There are plenty of reasons why people love to use Windows PCs. Games, proprietary Windows-only software, generally low acquisition costs; the usual arguments apply.
However, it appears that the Tech people have to regularly turn more of their attention to ensuring that my Windows PCs stay malware free and as I observe my *buntu computers hum along happily, I’m struggling to see a good reason to stick with the Windows platform.(except of course that a lot of industry applications in multimedia and visual graphics are run on Windows based platforms; although open source solutions are already mature and also in use, not a lot of professionals use them ).

Although We don’t play games,we are into developing people to do gaming development; and were hoping that eventually we could remodel and move our curriculum away from teaching specific applications and focusing on computing concepts, and I’m tired of intrusive, moderately effective anti-malware software.

Eventually, as we go towards full utilization of open source in pur classrooms; we hope that we can find rationalizations for other tech needs.
We're hoping to eventually rely on thin clients as my tech people eventually gets the feel of an LTSP , and I simply don’t need high end kit at this level, so I can perhaps fiddle out with either a *buntu flavour that goes well on an LTSP rig. That leaves me with some other non-Mac flavor of Linux. Solaris is looking mighty nice as a virtualization platform and LTSP/Kiwi/Edubuntu and the like just might be mature enough to meet my needs at that point.
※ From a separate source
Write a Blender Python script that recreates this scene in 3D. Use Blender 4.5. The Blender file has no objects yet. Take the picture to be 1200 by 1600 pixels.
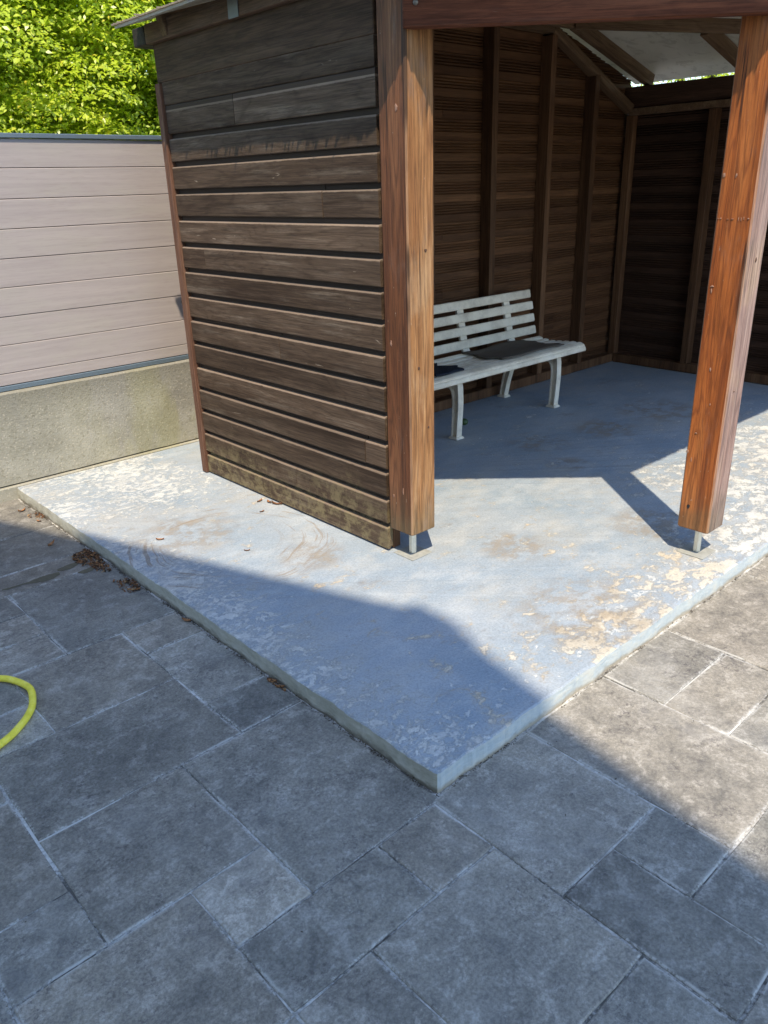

As an educational administrator, there are indeed too many options open , though, to keep dealing with the hassles of of the moment it would be wise not making any decisions just yet; I have plenty of time to give this serious consideration. Who knows, maybe the popular OS will be really awesome one of these days . But Il be relaxed knowing that because I finally have my AD tweaked just the way I like it I can always say that Using linux is the best thing next to a MAC.